Memes became truth, and too many people were not discerning through the clickbait.
Rep. Dan Crenshaw
Unconfirmed
- That any individual influencer or outlet singlehandedly swung the 15-point margin; influence is diffuse and multicausal and cannot be tied to a single source without detailed network analysis.
- Claims that Crenshaw earned ‘millions’ from insider trading; public disclosures and his statement point to far smaller sums but do not prove intent or absence of all questionable timing without further audit.
- Whether Cruz’s endorsement was the decisive factor in early voting; the endorsement was public and contemporaneous but its precise impact on vote totals is not independently verified.
Bottom Line
Crenshaw’s defeat illustrates how modern primary contests can be reshaped by rapid, shareable content that emphasizes simplicity over accuracy.

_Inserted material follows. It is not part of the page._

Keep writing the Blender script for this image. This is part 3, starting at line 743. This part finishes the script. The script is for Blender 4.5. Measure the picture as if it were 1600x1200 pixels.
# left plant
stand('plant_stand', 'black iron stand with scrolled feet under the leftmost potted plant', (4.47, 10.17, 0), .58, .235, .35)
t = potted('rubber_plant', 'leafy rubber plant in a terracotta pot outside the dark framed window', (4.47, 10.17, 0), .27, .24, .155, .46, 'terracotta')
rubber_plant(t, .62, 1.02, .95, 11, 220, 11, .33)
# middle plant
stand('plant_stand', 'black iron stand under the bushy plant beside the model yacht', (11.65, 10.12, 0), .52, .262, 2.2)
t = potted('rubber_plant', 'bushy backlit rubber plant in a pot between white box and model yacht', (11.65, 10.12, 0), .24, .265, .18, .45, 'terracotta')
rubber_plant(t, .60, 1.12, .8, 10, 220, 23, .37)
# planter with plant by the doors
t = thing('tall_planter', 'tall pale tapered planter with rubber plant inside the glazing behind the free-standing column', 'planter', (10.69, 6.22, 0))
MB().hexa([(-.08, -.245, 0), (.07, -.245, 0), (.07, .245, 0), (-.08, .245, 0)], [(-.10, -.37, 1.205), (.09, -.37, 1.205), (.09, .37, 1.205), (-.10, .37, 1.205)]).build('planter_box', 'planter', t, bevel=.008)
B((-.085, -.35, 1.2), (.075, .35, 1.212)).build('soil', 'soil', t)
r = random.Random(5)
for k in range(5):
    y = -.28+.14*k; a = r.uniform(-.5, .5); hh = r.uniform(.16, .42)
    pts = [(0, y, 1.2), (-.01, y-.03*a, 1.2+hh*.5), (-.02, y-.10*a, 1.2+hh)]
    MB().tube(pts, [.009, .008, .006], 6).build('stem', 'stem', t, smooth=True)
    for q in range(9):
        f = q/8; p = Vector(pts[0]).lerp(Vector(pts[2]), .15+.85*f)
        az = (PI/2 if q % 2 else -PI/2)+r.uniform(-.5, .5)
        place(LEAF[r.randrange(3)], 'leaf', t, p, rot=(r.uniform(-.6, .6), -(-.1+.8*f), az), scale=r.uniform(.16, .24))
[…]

Even candidates with clear public records can see those records eclipsed by repeated, emotionally framed attacks that are easy to consume and hard to fully rebut in the heat of a short primary window.
For voters, campaign teams and party organizations, the outcome spotlights the need for new tools and norms to slow the spread of misleading political content and to make factual context more accessible and salient. Absent systemic changes in how political content is produced and amplified, future primaries are likely to produce similar surprises driven as much by attention flows as by policy debates.